Dalam dalil hal itu di jelaskan jika sebagai sesamai saudara kita di haruskan untuk bertanggung jawab satu sama lain termasuk dalam memberika upah para pekerja karena jika menunda itu sama dengan suatu kedzaliman. Nabi Shallallahu’alaihi Wasallam bersabda:
أَعْطُوا الأَجِيرَ أَجْرَهُ قَبْلَ أَنْ يَجِفَّ عَرَقُهُ
“Berikanlah pekerja upahnya sebelum keringatnya kering” (HR. Ibnu Majah).
Sangat jelas tertera dalam surat nabi untuk membayar dan memberikan hak bagi mereka sebagai bentuk tanggung jawab, dan ketika tanggung jawab itu di langgar sama dengan berhutang kepada mereka atas dasar kedzaliman.
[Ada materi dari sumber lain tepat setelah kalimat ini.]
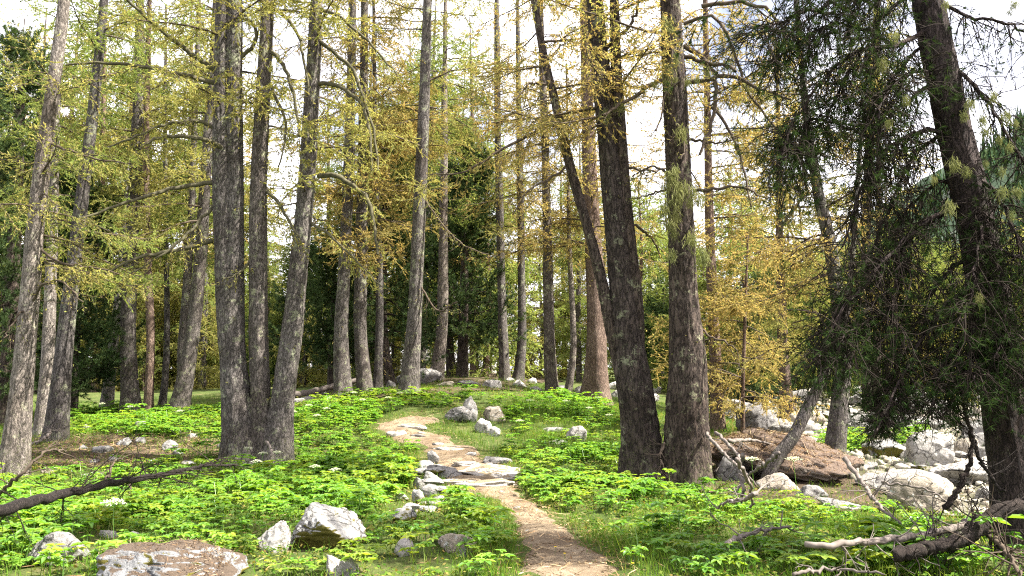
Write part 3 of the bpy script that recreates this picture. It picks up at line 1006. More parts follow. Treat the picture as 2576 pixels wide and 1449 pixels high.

Seperti kata pepatah, janji adalah hutang, dalam surat An Nisa ayat 145 telah di jelaskan bahwa bagi siapapun yang tidak menepati janji maka mereka termasuk dalam golongan orang – orang munafik.
Allah berfirman dalam Surat An-Nahl ayat 91 menyatakan kewajiban untuk menunaikan janji dan larangan ingkar janji dalam islam yang berbunyi
وَأَوْفُوا۟ بِعَهْدِ ٱللَّهِ إِذَا عَٰهَدتُّمْ وَلَا تَنقُضُوا۟ ٱلْأَيْمَٰنَ بَعْدَ تَوْكِيدِهَا وَقَدْ جَعَلْتُمُ ٱللَّهَ عَلَيْكُمْ كَفِيلًا ۚ إِنَّ ٱللَّهَ يَعْلَمُ مَا تَفْعَلُونَ
“Dan tepatilah perjanjian dengan Allah apabila kamu berjanji dan janganlah kamu membatalkan sumpah-sumpah(mu) itu, sesudah meneguhkannya, sedang kamu telah menjadikan Allah sebagai saksimu (terhadap sumpah-sumpahmu itu). Sesungguhnya Allah mengetahui apa yang kamu perbuat.”
Wajib bagi seorang mukmin untuk menepati janjinya sebagaimana ia membuat janji baik sebagai pemimpin atau janji pada orang lain, dan tunaikanlah janji – janji yang telah di perbuat, hal itu sama seperti sebuah sunnah yang wajib di lakukan tanpa melanggar sumpah teguh yang telah di perbuat. Karena sesungguhnya kalian telah menjadikan Allah sebagai saksi atas janji yang telah di buat, dan jika itu terjadi akibatnya mereka (para pelanggar) tidak mengaggungkan Allah dan melakukan pelecehan terhadapnya, karena sesungguhnya Allah mengetahui apa yang kamu perbuat dan Allah akan membalas tiap pelaku perbuatan atas amal yang telah diperbuat. Melanggar janji itu termasuk dalam golongan orang munafik yang di benci oleh Allah SWT, karena mengingkari kesepakatan yang sudah di sepakati bersama.